● YOUR GOAL
In the data, extract each line that holds the string "picture".

● RECORDED DATA

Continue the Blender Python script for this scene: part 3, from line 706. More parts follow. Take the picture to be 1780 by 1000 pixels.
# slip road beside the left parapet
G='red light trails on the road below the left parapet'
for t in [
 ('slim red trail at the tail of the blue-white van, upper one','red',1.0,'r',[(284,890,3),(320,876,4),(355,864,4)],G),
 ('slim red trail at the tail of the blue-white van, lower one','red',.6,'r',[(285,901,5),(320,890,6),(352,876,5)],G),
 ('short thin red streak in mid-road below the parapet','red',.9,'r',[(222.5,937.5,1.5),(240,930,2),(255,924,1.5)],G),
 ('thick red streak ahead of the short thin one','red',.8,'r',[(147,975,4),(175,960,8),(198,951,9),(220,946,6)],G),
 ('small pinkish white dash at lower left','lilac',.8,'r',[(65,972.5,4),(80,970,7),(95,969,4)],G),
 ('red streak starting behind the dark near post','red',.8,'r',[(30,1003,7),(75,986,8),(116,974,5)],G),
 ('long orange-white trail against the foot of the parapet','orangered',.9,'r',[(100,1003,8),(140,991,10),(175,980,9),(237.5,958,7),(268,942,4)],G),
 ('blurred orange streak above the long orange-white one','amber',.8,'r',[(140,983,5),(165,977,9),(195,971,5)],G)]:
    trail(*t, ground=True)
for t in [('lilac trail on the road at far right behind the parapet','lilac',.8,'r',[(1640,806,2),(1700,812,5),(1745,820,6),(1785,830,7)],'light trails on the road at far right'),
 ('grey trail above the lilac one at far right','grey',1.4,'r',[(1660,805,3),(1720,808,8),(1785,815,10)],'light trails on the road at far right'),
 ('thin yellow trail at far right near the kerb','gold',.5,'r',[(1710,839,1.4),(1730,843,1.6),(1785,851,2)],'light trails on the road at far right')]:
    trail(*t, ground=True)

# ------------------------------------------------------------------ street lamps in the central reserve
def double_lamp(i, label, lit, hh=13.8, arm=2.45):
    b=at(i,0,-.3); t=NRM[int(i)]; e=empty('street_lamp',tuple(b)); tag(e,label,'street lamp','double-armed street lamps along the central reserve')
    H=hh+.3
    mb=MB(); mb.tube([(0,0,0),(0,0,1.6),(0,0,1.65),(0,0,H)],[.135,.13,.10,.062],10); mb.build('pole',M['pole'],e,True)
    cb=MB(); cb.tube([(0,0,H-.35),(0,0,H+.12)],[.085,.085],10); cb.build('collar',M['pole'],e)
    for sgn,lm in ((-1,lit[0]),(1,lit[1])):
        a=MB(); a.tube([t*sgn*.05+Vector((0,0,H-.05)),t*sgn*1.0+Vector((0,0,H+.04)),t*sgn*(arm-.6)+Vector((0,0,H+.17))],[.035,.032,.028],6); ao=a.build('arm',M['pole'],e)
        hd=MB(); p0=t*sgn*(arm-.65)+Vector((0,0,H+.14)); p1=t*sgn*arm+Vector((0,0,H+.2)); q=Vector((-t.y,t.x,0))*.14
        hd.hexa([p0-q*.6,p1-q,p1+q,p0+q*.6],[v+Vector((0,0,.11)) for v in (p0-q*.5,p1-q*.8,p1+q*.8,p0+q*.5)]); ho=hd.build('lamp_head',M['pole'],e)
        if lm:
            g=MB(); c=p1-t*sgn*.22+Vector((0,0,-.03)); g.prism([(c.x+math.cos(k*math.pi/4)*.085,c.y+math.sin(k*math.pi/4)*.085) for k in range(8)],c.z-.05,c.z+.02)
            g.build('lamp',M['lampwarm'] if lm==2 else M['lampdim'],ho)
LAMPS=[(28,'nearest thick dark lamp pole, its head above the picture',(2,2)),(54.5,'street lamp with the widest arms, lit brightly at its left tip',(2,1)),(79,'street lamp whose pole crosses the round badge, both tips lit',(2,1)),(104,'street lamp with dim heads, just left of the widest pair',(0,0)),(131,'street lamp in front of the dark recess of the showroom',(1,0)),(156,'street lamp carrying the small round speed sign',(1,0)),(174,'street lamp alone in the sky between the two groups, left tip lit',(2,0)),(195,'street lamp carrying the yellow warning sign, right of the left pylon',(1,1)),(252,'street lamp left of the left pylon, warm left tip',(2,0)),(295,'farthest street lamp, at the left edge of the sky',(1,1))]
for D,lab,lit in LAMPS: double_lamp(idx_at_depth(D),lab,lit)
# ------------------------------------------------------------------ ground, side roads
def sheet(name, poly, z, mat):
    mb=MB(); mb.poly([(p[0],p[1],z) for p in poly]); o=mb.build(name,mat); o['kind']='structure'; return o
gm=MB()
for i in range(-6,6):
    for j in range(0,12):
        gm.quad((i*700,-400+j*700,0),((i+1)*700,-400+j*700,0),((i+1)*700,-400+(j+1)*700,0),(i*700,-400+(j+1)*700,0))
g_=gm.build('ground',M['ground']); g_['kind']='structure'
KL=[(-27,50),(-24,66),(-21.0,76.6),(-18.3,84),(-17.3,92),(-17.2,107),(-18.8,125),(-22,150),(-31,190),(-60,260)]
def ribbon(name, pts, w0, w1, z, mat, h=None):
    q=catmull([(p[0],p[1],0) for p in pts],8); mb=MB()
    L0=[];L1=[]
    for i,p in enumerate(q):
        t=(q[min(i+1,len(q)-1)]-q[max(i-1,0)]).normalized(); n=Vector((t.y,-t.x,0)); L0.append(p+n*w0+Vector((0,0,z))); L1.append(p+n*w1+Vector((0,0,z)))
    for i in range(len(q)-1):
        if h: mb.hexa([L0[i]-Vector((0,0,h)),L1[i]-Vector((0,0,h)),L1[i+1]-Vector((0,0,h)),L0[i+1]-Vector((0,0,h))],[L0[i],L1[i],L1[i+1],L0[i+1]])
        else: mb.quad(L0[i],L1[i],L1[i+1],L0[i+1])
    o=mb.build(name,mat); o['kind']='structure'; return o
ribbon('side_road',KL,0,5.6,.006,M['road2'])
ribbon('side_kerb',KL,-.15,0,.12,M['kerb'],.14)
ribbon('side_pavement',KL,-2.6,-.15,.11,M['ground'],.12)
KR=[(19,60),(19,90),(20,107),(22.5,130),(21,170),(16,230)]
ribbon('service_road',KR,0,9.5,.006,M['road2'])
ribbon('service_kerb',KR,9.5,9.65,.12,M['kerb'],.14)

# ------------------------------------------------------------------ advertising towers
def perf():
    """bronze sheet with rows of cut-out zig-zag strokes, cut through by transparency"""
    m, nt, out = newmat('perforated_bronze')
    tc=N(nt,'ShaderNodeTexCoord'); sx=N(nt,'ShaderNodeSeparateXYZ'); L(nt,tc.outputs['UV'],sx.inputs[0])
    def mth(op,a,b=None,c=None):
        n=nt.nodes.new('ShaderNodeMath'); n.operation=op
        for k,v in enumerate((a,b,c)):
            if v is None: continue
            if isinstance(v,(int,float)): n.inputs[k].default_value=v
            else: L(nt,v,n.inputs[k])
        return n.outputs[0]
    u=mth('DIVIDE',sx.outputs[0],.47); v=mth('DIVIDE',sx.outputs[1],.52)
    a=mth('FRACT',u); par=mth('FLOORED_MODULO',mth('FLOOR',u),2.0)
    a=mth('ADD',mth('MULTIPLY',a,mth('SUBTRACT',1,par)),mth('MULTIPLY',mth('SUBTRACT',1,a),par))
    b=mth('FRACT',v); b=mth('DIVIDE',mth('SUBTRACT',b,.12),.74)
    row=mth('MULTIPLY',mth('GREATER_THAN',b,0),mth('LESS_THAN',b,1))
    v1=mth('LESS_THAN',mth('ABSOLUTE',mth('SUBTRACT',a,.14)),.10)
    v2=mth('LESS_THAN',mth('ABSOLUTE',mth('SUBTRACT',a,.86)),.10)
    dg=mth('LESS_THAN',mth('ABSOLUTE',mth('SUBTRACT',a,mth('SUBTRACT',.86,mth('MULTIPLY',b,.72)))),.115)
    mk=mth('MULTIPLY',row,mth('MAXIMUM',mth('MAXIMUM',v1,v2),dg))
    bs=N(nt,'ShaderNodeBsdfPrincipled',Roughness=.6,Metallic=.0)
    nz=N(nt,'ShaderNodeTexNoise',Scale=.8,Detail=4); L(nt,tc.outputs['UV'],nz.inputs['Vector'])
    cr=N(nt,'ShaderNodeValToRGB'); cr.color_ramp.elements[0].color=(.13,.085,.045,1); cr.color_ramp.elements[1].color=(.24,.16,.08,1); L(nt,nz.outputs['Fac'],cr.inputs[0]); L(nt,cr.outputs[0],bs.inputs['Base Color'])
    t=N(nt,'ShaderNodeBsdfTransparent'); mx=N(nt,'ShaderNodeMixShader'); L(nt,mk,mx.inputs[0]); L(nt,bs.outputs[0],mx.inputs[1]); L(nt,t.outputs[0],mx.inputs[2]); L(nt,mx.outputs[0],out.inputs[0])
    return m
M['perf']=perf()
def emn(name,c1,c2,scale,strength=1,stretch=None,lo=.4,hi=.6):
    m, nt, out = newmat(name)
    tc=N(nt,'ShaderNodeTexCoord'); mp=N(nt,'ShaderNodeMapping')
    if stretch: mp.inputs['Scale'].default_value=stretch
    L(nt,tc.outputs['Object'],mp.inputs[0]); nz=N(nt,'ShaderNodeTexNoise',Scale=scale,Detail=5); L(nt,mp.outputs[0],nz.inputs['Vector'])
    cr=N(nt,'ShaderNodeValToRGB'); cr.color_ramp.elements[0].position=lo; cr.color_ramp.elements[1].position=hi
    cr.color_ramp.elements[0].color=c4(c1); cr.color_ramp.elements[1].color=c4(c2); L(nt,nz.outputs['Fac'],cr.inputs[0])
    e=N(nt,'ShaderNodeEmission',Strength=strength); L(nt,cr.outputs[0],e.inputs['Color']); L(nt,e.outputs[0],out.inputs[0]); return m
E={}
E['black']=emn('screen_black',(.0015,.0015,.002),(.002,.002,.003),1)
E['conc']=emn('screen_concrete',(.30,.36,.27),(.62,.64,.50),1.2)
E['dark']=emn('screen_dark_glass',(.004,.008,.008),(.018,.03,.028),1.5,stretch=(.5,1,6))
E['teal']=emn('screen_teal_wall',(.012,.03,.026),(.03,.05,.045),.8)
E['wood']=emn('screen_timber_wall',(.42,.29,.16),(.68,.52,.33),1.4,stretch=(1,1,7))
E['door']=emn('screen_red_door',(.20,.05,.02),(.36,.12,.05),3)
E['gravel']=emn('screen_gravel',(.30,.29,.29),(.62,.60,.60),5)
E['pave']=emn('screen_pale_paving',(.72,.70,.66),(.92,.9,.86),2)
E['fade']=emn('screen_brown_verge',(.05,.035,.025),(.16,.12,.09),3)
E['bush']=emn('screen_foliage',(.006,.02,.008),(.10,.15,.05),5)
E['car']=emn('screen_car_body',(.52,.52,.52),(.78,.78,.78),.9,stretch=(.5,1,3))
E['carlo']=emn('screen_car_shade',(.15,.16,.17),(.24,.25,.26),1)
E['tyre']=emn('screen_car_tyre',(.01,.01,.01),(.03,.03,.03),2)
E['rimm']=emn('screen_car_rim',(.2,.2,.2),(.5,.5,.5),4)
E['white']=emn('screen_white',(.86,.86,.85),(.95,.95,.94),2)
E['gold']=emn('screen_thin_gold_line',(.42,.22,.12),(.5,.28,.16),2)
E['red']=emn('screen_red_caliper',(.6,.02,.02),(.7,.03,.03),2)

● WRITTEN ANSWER
Continue the Blender Python script for this scene: part 3, from line 706. More parts follow. Take the picture to be 1780 by 1000 pixels.
LAMPS=[(28,'nearest thick dark lamp pole, its head above the picture',(2,2)),(54.5,'street lamp with the widest arms, lit brightly at its left tip',(2,1)),(79,'street lamp whose pole crosses the round badge, both tips lit',(2,1)),(104,'street lamp with dim heads, just left of the widest pair',(0,0)),(131,'street lamp in front of the dark recess of the showroom',(1,0)),(156,'street lamp carrying the small round speed sign',(1,0)),(174,'street lamp alone in the sky between the two groups, left tip lit',(2,0)),(195,'street lamp carrying the yellow warning sign, right of the left pylon',(1,1)),(252,'street lamp left of the left pylon, warm left tip',(2,0)),(295,'farthest street lamp, at the left edge of the sky',(1,1))]